晩婚が出産に及ぼした影響を探る

完結出生数は小幅な減少でしたが、その理由も「結婚後の妊活」が問題なのではなく、そもそも結婚が遅かった、即ち晩婚化が主因となっています。

以下、「晩婚化」が出産数にどのような影響を与えたか、調べる方法となります。少々難しい説明となりますが、お付き合いください。

出生動向調査を見ると、初婚年齢別に、女性が何歳の時点で子どもを産んだか、が記されています。このデータを集計分析すると、結婚後の女性の、年齢別出産数がおおよそ推計できます(離婚・死別があるのでこの分を減じて補正を加え、データを精緻化)。

ここからは、推計手法がわかるように、図表2を併せて見ながら読み進めてください。

同図表では、1974年を基準年とし、この時点の年齢別出産数データをまず作っています。
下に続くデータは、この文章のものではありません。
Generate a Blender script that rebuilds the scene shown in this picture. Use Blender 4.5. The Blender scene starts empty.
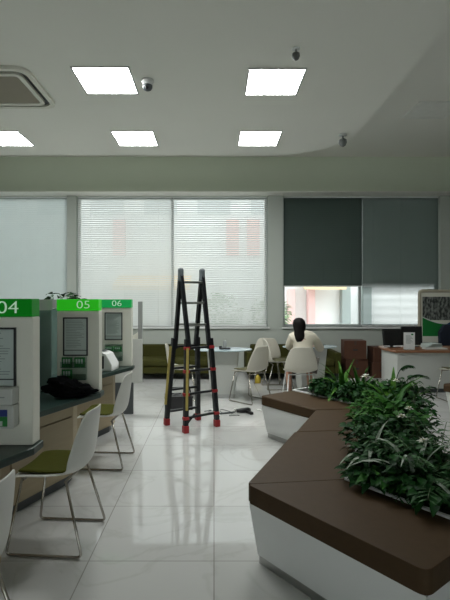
import bpy, bmesh, math, random
from mathutils import Vector, Matrix, noise
PI = math.pi
R = math.radians
random.seed(11)
S = bpy.context.scene
C = S.collection

# ------------------------------------------------------------------ camera
F = 452.0
EYE = 1.52
cd = bpy.data.cameras.new('camera')
cam = bpy.data.objects.new('camera', cd)
C.objects.link(cam)
cam.location = (0, 0, EYE)
cam.rotation_euler = (PI/2, 0, 0)
cd.sensor_fit = 'VERTICAL'
cd.sensor_height = 36.0
cd.sensor_width = 27.0
cd.lens = F/600*36
cd.shift_x = 11/600
cd.clip_end = 200
S.camera = cam

# ------------------------------------------------------------------ sky and exposure
w = bpy.data.worlds.new('overcast_sky')
S.world = w
w.use_nodes = True
bg = w.node_tree.nodes['Background']
bg.inputs['Color'].default_value = (0.93, 0.98, 1.0, 1)
bg.inputs['Strength'].default_value = 2.6
S.view_settings.view_transform = 'Standard'
S.view_settings.look = 'None'
S.view_settings.exposure = 0.40
S.view_settings.gamma = 1.0
S.view_settings.use_curve_mapping = False
PANEL = 30.0          # radiance of the ceiling light panels

# ------------------------------------------------------------------ materials
MATS = {}
def mat(name, col, rough=0.5, metal=0.0, var=0.06, scale=9.0, emit=None, estr=0.0, trans=0.0, bump=0.0, spec=0.5):
    if name in MATS: return MATS[name]
    m = bpy.data.materials.new(name); m.use_nodes = True
    nt = m.node_tree; b = nt.nodes['Principled BSDF']
    b.inputs['Roughness'].default_value = rough
    b.inputs['Metallic'].default_value = metal
    b.inputs['Specular IOR Level'].default_value = spec
    tc = nt.nodes.new('ShaderNodeTexCoord')
    nz = nt.nodes.new('ShaderNodeTexNoise'); nz.inputs['Scale'].default_value = scale; nz.inputs['Detail'].default_value = 3
    nt.links.new(tc.outputs['Object'], nz.inputs['Vector'])
    mx = nt.nodes.new('ShaderNodeMix'); mx.data_type = 'RGBA'
    mx.inputs[6].default_value = (*[c*(1-var) for c in col], 1)
    mx.inputs[7].default_value = (*[min(1, c*(1+var)) for c in col], 1)
    nt.links.new(nz.outputs['Fac'], mx.inputs[0])
    nt.links.new(mx.outputs[2], b.inputs['Base Color'])
    if emit:
        b.inputs['Emission Color'].default_value = (*emit, 1)
        b.inputs['Emission Strength'].default_value = estr
    if trans: b.inputs['Transmission Weight'].default_value = trans
    if bump:
        bp = nt.nodes.new('ShaderNodeBump'); bp.inputs['Strength'].default_value = bump; bp.inputs['Distance'].default_value = 0.01
        nt.links.new(nz.outputs['Fac'], bp.inputs['Height']); nt.links.new(bp.outputs['Normal'], b.inputs['Normal'])
    MATS[name] = m
    return m

def thin_glass(name, tint, gloss=0.12, rough=0.02):
    m = bpy.data.materials.new(name); m.use_nodes = True
    nt = m.node_tree; nt.nodes.clear()
    out = nt.nodes.new('ShaderNodeOutputMaterial')
    t = nt.nodes.new('ShaderNodeBsdfTransparent'); t.inputs[0].default_value = (*tint, 1)
    g = nt.nodes.new('ShaderNodeBsdfGlossy'); g.inputs['Roughness'].default_value = rough; g.inputs[0].default_value = (0.9, 0.95, 0.95, 1)
    fr = nt.nodes.new('ShaderNodeFresnel'); fr.inputs[0].default_value = 1.45
    mx = nt.nodes.new('ShaderNodeMixShader')
    nt.links.new(fr.outputs[0], mx.inputs[0]); nt.links.new(t.outputs[0], mx.inputs[1]); nt.links.new(g.outputs[0], mx.inputs[2])
    nt.links.new(mx.outputs[0], out.inputs[0])
    return m

def slat_mat(name, col, tr):
    m = bpy.data.materials.new(name); m.use_nodes = True
    nt = m.node_tree; nt.nodes.clear()
    out = nt.nodes.new('ShaderNodeOutputMaterial')
    d = nt.nodes.new('ShaderNodeBsdfDiffuse'); t = nt.nodes.new('ShaderNodeBsdfTranslucent')
    tc = nt.nodes.new('ShaderNodeTexCoord'); nz = nt.nodes.new('ShaderNodeTexNoise'); nz.inputs['Scale'].default_value = 3
    nt.links.new(tc.outputs['Object'], nz.inputs['Vector'])
    cr = nt.nodes.new('ShaderNodeMix'); cr.data_type = 'RGBA'
    cr.inputs[6].default_value = (*[c*0.93 for c in col], 1); cr.inputs[7].default_value = (*col, 1)
    nt.links.new(nz.outputs['Fac'], cr.inputs[0])
    nt.links.new(cr.outputs[2], d.inputs[0]); nt.links.new(cr.outputs[2], t.inputs[0])
    mx = nt.nodes.new('ShaderNodeMixShader'); mx.inputs[0].default_value = tr
    nt.links.new(d.outputs[0], mx.inputs[1]); nt.links.new(t.outputs[0], mx.inputs[2])
    nt.links.new(mx.outputs[0], out.inputs[0])
    return m

def floor_mat():
    m = bpy.data.materials.new('polished_marble_tile'); m.use_nodes = True
    nt = m.node_tree; b = nt.nodes['Principled BSDF']; N = nt.nodes.new; L = nt.links.new
    tc = N('ShaderNodeTexCoord'); mp = N('ShaderNodeMapping'); mp.inputs['Location'].default_value = (7.3, 9.8-2.632+0.0, 0)
    L(tc.outputs['Object'], mp.inputs['Vector'])
    br = N('ShaderNodeTexBrick'); br.offset = 0.0; br.squash = 1.0
    br.inputs['Scale'].default_value = 1.0; br.inputs['Brick Width'].default_value = 0.73; br.inputs['Row Height'].default_value = 0.70
    br.inputs['Mortar Size'].default_value = 0.0035; br.inputs['Mortar Smooth'].default_value = 0.1
    br.inputs['Color1'].default_value = (0.49, 0.49, 0.475, 1); br.inputs['Color2'].default_value = (0.54, 0.54, 0.525, 1)
    br.inputs['Mortar'].default_value = (0.30, 0.29, 0.27, 1)
    L(mp.outputs[0], br.inputs['Vector'])
    # veins: distance of a warped noise from one half
    nz = N('ShaderNodeTexNoise'); nz.inputs['Scale'].default_value = 1.3; nz.inputs['Detail'].default_value = 5; nz.inputs['Distortion'].default_value = 1.6
    L(mp.outputs[0], nz.inputs['Vector'])
    s = N('ShaderNodeMath'); s.operation = 'SUBTRACT'; s.inputs[1].default_value = 0.5; L(nz.outputs['Fac'], s.inputs[0])
    a = N('ShaderNodeMath'); a.operation = 'ABSOLUTE'; L(s.outputs[0], a.inputs[0])
    rp = N('ShaderNodeValToRGB'); rp.color_ramp.elements[0].position = 0.0; rp.color_ramp.elements[0].color = (0.80, 0.79, 0.76, 1)
    rp.color_ramp.elements[1].position = 0.03; rp.color_ramp.elements[1].color = (1, 1, 1, 1)
    L(a.outputs[0], rp.inputs[0])
    mx = N('ShaderNodeMix'); mx.data_type = 'RGBA'; mx.blend_type = 'MULTIPLY'; mx.inputs[0].default_value = 0.4
    L(br.outputs['Color'], mx.inputs[6]); L(rp.outputs[0], mx.inputs[7])
    L(mx.outputs[2], b.inputs['Base Color'])
    b.inputs['Roughness'].default_value = 0.035
    b.inputs['Specular IOR Level'].default_value = 0.35
    return m

def wood_mat(name, c1, c2, rough=0.45, axis='X'):
    m = bpy.data.materials.new(name); m.use_nodes = True
    nt = m.node_tree; b = nt.nodes['Principled BSDF']; N = nt.nodes.new; L = nt.links.new
    tc = N('ShaderNodeTexCoord'); mp = N('ShaderNodeMapping')
    mp.inputs['Scale'].default_value = (1.5, 1.5, 14) if axis == 'X' else (14, 1.5, 1.5)
    L(tc.outputs['Object'], mp.inputs[0])
    nz = N('ShaderNodeTexNoise'); nz.inputs['Scale'].default_value = 2.5; nz.inputs['Detail'].default_value = 6; nz.inputs['Distortion'].default_value = 0.6
    L(mp.outputs[0], nz.inputs['Vector'])
    mx = N('ShaderNodeMix'); mx.data_type = 'RGBA'
    mx.inputs[6].default_value = (*c1, 1); mx.inputs[7].default_value = (*c2, 1)
    L(nz.outputs['Fac'], mx.inputs[0]); L(mx.outputs[2], b.inputs['Base Color'])
    b.inputs['Roughness'].default_value = rough
    return m

def leaf_mat(name, c1, c2, rough=0.55, scale=14):
    m = bpy.data.materials.new(name); m.use_nodes = True
    nt = m.node_tree; b = nt.nodes['Principled BSDF']; N = nt.nodes.new; L = nt.links.new
    tc = N('ShaderNodeTexCoord'); nz = N('ShaderNodeTexNoise'); nz.inputs['Scale'].default_value = scale; nz.inputs['Detail'].default_value = 2
    L(tc.outputs['Object'], nz.inputs['Vector']); b.inputs['Specular IOR Level'].default_value = 0.12
    rp = N('ShaderNodeValToRGB'); rp.color_ramp.elements[0].position = 0.35; rp.color_ramp.elements[0].color = (*c1, 1)
    rp.color_ramp.elements[1].position = 0.65; rp.color_ramp.elements[1].color = (*c2, 1)
    L(nz.outputs['Fac'], rp.inputs[0]); L(rp.outputs[0], b.inputs['Base Color'])
    b.inputs['Roughness'].default_value = rough
    return m

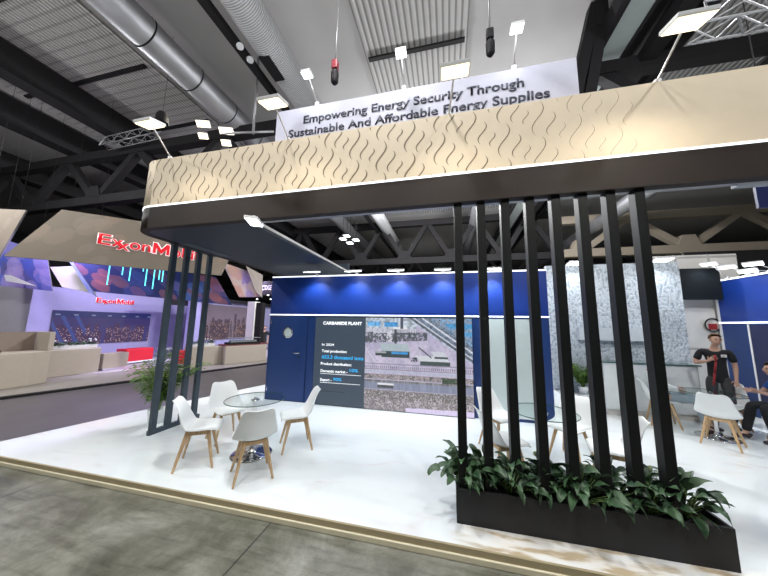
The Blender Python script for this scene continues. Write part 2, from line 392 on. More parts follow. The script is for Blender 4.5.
for x, w, z0, z1, lab in beams:
    tag(MB().box((x-w/2, -3, z0), (x+w/2, 40, z1)).build('roof_beam', 'steel'), lab, 'beam')
def duct(x, z, r, y0, y1, label, m, rings=True):
    t = thing('air_duct', label, 'duct', (x, y0, z))
    MB().tube((0, 0, 0), (0, y1-y0, 0), r, n=28).build('duct_tube', m, t)
    if rings:
        k = 0; y = 1.0
        while y < 16: o = MB().lathe([(r+.025, -.02), (r+.025, .02)], n=28).build('collar', 'steel', t); o.location = (0, y, 0); o.rotation_euler = (PI/2, 0, 0); y += 1.35
duct(-7.45, 9.1, .40, -2, 40, 'smooth round galvanised duct at upper left', 'duct')
duct(-4.45, 9.0, .40, -2, 40, 'ribbed foil duct above the left end of the banner', 'flex', False)
dg = thing('duct_grille', 'dark slotted grille on the ribbed foil duct', 'grille', (-4.53, 5.6, 8.58)); MB().box((-.15, -.35, 0), (.15, .35, .07)).build('grille_plate', 'steel', dg)
t = thing('cable_tray', 'dark cable tray beside the ribbed foil duct', 'cable tray', (-5.15, 0, 8.75))
MB().box((-.08, -2, 0), (-.04, 40, .15)).build('side_rail', 'steel', t); MB().box((.06, -2, 0), (.10, 40, .15)).build('side_rail', 'steel', t); MB().box((-.08, -2, -.02), (.10, 40, 0)).build('tray_base', 'steel', t)
for i, yy in enumerate((4.9, 5.25)):
    s = thing('spotlight', ['small dark spotlight under the cable tray, the nearer one', 'small dark spotlight under the cable tray, the farther one'][i], 'spotlight', (-4.98, yy, 8.62))
    MB().tube((0, 0, 0), (.12, -.08, -.12), .07, .08).build('lamp_body', 'alu', s)
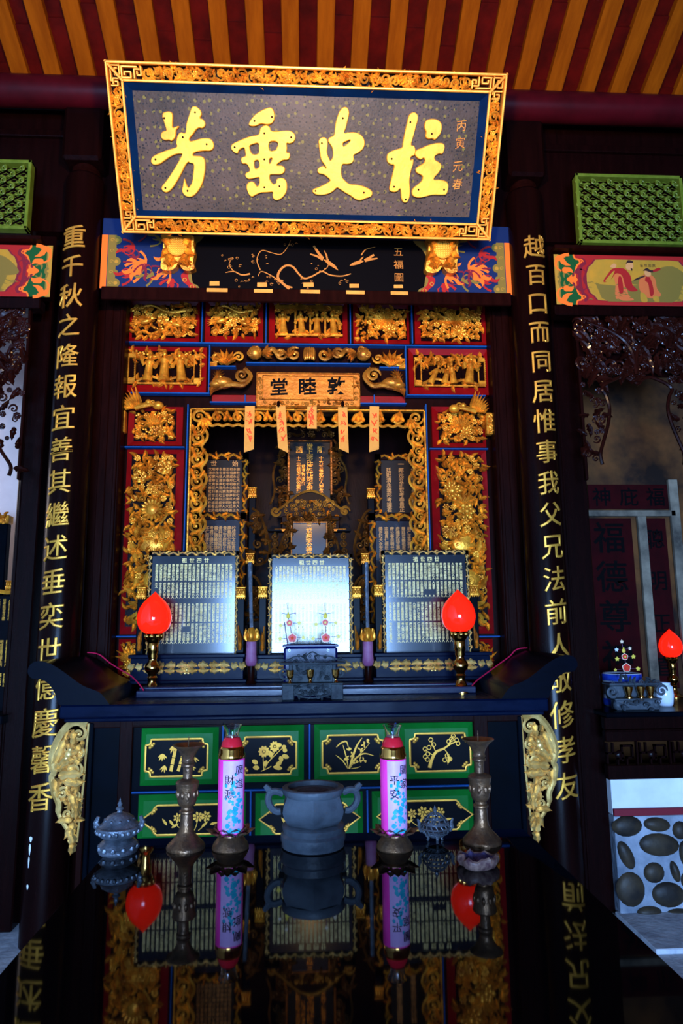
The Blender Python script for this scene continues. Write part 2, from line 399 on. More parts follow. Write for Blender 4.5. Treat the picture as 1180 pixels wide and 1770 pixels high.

それが、2.05となり、グラフ中には黄色の水平直線として描かれています。

次に、1974年の「結婚後の年齢別出産数」(以下「出産行動」と表記)を全く変えず、初婚率のみを、他の年のデータに入れ替えてみます。そうすると「1974年の出産行動」のままで、初婚年齢だけが変化した場合、どのような(既婚者の)出生数になっていたか、が示されることになります。それが、点線で示した折れ線です。

それとは別に、今度は、各年度のリアルデータを作って実線(+ドット)の折れ線とします。これは、既婚者の合計特殊出生率(≒前述の完結出産数)に極めて近い数字となるでしょう。

浮かび上がる少子化の本当の原因

図表2をよく見てください。一目瞭然ですね。

もし、出生行動が1974年のままだったとしても、昨今のように初婚年齢が上がっていた(=晩婚化)ら、点線の部分まで出生率は下がっていたということです。これはとても大きな低下ですね。

一方、その点線と実線の差は、出産行動の変化による影響を示しています。1974年と現在を比べても、低下幅は小さく、しかも、出生率が史上最低となり少子化が声高に叫ばれるようになった2005年以降は、各種啓蒙けいもうも進んだために、その差はぐんぐん縮んでいます。

ここまでをまとめれば以下のようになります。

結婚した女性は、昔とそんなに変わらず、子どもを産んでいる。
少子化は、結婚しない女性が増えたこと、そして、結婚が遅れたことがその主因だ。